THE PROBLEM:
Beginning with the first line, set down every line through the one containing "cover plate', 'tab')", exactly as it appears, but not the pictures.

PROVIDED MATERIAL:
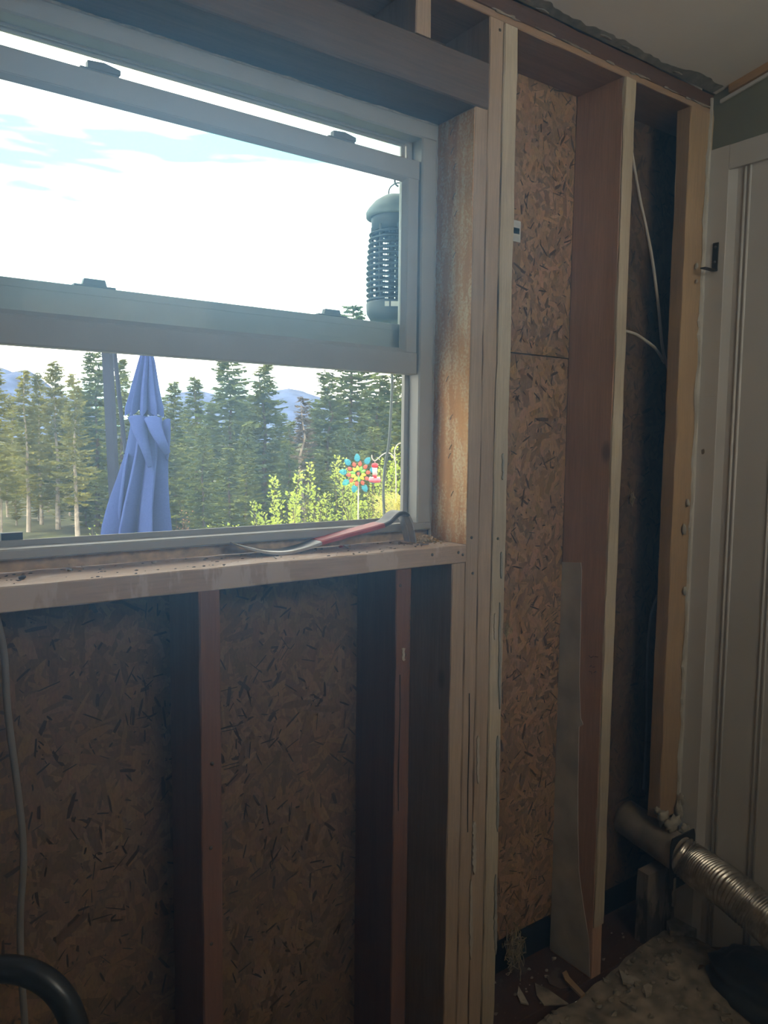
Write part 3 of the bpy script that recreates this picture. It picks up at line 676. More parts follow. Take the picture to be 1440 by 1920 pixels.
# torn drywall/plaster lumps above the pipe
rr = R(51); lump = thing('plaster_lump', (1.85, -.01, -1.055), 'torn white plaster hanging round the pipe below the corner stud', 'plaster')
for px, py, a, b, y in ((1262, 1545, .034, .020, -.020), (1244, 1532, .020, .018, -.004), (1272, 1520, .007, .026, -.012), (1276, 1500, .005, .018, -.012), (1284, 1555, .022, .014, -.030), (1232, 1520, .010, .008, -.002)):
    q = at(px, py, 'y', y); MB().blob(q, a, .010, b, 12, 9, .45, px, 2.4).build('torn_flake', 'plaster', lump, True)
tag(MB().lumber(1.806, 1.815, -.0605, -.0575, -1.205, -1.162, 'z', .0006, .0004, .02).build('plastic_tab', 'plaster'), 'small upright white tab below the black cover plate', 'tab')

# rubble on the floor of the corner
rr = R(61)
def heap(x, y):
    return max(0, .055*math.exp(-((x-1.80)/.20)**2-((y+.10)/.20)**2)+.018+.012*noise.noise((x*9, y*9, 1))+.008*noise.noise((x*30, y*30, 4)))*(1 if y > -1.0 else max(0, 1+(y+1.0)*2))
gm = MB(); NX, NY = 90, 70; vs = []
for j in range(NY+1):
    for i in range(NX+1):
        x = 1.15+(XR-.002-1.15)*i/NX; y = -.006-.9*j/NY; e_ = min(1, (x-1.15)/.08)*min(1, (.9+y)/.15)
        vs.append((x, y, FL+.001+heap(x, y)*max(0, e_)))
gm.add(vs, [(j*(NX+1)+i, j*(NX+1)+i+1, (j+1)*(NX+1)+i+1, (j+1)*(NX+1)+i) for j in range(NY) for i in range(NX)])
tag(gm.build('plaster_rubble', 'plaster_dirty', smooth=True, kind='stuff'), 'pale crumbled plaster rubble heaped on the floor in the corner', 'rubble')
cr = MB()
for i in range(420):
    x = 1.25+rr.random()*.64; y = -.01-rr.random()**1.3*.6; s_ = .0012+.009*rr.random()**5; cr.blob((x, y, FL+heap(x, y)+s_*.4), s_*1.3, s_, s_*.6, 6, 4, .4, i)
for i in range(150):
    x = 1.21+rr.random()*.70; y = .004+rr.random()*.13; s_ = .0008+.005*rr.random()**5; cr.blob((x, y, ZBP+s_*.4), s_*1.3, s_, s_*.6, 6, 4, .4, i)
for i in range(75):
    x = 1.30+rr.random()*.58; y = -.015-rr.random()**1.2*.5; s_ = .005+.012*rr.random()**2; a0_ = rr.random()*6.28; n0 = rr.choice((4, 5, 6)); zt_ = FL+heap(x, y)+.001
    pp_ = [Vector((x+s_*(.6+.6*rr.random())*math.cos(a0_+6.283*k/n0), y+s_*(.6+.6*rr.random())*math.sin(a0_+6.283*k/n0), zt_+rr.gauss(0, .0022))) for k in range(n0)]
    cr.prism(pp_, (0, 0, .003+.004*rr.random()))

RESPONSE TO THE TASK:
Write part 3 of the bpy script that recreates this picture. It picks up at line 676. More parts follow. Take the picture to be 1440 by 1920 pixels.
# torn drywall/plaster lumps above the pipe
rr = R(51); lump = thing('plaster_lump', (1.85, -.01, -1.055), 'torn white plaster hanging round the pipe below the corner stud', 'plaster')
for px, py, a, b, y in ((1262, 1545, .034, .020, -.020), (1244, 1532, .020, .018, -.004), (1272, 1520, .007, .026, -.012), (1276, 1500, .005, .018, -.012), (1284, 1555, .022, .014, -.030), (1232, 1520, .010, .008, -.002)):
    q = at(px, py, 'y', y); MB().blob(q, a, .010, b, 12, 9, .45, px, 2.4).build('torn_flake', 'plaster', lump, True)
tag(MB().lumber(1.806, 1.815, -.0605, -.0575, -1.205, -1.162, 'z', .0006, .0004, .02).build('plastic_tab', 'plaster'), 'small upright white tab below the black cover plate', 'tab')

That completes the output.